WHAT YOU HAVE TO DO: Print verbatim the opening line of the material and every subsequent line through the one containing "COL = S.collection".

DATA:
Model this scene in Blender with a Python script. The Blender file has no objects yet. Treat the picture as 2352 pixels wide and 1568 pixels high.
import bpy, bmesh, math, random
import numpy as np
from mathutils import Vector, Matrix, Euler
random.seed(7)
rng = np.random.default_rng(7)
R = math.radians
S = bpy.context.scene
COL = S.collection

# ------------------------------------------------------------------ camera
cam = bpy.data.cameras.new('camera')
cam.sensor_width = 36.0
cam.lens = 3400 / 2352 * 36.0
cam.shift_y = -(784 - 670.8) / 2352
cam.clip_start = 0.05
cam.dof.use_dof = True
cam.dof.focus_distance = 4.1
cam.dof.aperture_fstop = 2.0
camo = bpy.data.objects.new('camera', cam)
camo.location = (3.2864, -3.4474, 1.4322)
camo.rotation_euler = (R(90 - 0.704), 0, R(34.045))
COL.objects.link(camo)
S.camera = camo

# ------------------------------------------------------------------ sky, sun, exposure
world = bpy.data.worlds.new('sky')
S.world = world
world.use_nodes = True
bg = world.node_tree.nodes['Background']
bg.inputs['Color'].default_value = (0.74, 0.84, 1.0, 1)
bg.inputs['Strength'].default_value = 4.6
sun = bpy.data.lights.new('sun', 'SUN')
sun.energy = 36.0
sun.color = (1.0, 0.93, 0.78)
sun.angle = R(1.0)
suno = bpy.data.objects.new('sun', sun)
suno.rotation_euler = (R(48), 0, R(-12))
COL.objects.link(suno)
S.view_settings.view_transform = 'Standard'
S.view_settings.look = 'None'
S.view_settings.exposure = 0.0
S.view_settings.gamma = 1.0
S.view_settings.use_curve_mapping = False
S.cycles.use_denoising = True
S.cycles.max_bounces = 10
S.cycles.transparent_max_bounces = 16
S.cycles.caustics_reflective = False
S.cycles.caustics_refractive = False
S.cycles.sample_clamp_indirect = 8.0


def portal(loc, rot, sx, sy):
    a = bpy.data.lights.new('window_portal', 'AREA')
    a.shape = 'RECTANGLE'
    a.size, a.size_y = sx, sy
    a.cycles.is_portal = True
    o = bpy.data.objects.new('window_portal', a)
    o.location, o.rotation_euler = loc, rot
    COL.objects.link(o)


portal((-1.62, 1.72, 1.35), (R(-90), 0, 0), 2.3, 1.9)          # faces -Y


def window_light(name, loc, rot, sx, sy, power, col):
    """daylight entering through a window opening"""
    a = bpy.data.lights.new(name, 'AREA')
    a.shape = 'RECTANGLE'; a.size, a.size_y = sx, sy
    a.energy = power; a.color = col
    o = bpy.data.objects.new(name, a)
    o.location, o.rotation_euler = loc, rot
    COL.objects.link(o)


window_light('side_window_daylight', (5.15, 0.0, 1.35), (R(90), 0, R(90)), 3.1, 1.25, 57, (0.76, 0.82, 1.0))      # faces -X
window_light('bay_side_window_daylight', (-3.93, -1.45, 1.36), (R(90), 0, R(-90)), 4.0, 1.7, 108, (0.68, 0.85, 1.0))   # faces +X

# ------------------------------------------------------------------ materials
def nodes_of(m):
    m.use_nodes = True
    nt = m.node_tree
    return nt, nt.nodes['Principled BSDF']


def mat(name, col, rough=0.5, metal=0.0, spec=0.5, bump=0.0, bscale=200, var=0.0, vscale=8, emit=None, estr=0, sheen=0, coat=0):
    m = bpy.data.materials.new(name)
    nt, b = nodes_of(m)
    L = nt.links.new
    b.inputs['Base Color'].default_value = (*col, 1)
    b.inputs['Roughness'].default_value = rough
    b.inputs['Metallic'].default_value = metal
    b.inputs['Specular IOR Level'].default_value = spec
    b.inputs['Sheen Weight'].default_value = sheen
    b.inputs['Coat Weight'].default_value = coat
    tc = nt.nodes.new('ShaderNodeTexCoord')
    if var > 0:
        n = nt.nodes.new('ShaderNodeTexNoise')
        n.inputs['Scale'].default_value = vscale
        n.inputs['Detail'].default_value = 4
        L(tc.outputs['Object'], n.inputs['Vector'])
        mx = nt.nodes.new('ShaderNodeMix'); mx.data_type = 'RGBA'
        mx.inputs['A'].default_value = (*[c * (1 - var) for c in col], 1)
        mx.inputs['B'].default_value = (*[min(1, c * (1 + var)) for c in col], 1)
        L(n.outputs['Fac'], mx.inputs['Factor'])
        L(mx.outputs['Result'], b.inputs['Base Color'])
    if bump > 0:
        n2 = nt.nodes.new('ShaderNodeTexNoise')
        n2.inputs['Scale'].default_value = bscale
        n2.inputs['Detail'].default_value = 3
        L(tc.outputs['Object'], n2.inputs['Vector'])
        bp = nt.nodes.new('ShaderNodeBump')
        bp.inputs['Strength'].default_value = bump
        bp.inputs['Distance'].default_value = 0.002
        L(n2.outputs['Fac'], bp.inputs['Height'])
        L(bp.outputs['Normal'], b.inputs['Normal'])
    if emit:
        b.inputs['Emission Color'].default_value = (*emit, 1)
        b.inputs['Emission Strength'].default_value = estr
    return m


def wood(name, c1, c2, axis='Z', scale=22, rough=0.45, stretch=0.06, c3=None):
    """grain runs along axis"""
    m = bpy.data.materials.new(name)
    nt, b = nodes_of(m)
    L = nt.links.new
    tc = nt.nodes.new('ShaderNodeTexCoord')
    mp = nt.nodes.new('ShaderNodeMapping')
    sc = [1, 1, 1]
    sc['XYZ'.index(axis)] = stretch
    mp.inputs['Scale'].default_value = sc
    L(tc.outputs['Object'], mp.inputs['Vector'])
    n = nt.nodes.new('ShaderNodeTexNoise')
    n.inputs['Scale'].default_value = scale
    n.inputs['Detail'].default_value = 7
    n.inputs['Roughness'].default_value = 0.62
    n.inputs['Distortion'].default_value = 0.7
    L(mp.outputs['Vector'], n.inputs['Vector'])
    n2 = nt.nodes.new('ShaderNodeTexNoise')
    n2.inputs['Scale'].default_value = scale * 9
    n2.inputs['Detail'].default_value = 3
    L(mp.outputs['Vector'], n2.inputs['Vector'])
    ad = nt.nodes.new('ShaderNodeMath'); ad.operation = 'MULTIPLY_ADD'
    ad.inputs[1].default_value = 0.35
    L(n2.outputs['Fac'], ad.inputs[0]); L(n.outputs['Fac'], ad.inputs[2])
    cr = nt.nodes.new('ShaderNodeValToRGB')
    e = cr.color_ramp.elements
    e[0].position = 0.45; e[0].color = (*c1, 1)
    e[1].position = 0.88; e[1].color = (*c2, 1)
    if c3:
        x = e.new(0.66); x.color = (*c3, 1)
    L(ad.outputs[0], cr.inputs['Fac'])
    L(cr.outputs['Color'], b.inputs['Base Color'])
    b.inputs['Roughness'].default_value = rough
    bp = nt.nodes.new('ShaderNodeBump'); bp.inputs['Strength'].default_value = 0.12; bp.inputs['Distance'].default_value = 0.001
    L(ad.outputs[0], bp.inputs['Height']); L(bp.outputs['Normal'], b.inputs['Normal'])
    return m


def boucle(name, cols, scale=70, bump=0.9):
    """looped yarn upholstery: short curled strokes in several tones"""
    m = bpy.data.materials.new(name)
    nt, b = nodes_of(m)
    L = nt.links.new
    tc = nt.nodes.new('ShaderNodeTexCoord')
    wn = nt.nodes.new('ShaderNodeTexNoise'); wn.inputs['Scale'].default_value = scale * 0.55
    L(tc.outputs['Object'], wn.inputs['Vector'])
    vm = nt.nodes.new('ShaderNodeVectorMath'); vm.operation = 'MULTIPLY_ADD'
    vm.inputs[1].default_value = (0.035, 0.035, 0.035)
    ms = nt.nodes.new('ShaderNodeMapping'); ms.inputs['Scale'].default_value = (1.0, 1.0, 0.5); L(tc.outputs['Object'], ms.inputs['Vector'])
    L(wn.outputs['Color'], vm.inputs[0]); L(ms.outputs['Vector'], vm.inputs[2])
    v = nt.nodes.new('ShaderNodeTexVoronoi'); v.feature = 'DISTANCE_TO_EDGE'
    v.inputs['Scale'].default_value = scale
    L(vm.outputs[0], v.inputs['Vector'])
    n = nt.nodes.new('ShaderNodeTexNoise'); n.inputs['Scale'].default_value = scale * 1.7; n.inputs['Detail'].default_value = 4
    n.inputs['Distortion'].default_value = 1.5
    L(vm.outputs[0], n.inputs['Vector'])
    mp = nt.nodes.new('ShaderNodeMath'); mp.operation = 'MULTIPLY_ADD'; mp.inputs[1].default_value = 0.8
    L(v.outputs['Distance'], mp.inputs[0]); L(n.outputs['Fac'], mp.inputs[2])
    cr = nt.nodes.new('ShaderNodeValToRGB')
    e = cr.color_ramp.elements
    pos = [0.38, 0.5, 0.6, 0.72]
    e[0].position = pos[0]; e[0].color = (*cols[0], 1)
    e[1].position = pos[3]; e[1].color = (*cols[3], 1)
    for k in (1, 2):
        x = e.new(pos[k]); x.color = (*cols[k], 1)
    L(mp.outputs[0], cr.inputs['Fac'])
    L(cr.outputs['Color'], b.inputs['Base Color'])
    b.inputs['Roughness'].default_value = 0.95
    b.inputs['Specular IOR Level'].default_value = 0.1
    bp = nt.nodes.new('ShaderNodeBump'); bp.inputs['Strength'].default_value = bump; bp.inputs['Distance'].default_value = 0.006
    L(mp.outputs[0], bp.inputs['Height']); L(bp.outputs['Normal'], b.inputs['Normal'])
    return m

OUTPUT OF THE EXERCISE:
Model this scene in Blender with a Python script. The Blender file has no objects yet. Treat the picture as 2352 pixels wide and 1568 pixels high.
import bpy, bmesh, math, random
import numpy as np
from mathutils import Vector, Matrix, Euler
random.seed(7)
rng = np.random.default_rng(7)
R = math.radians
S = bpy.context.scene
COL = S.collection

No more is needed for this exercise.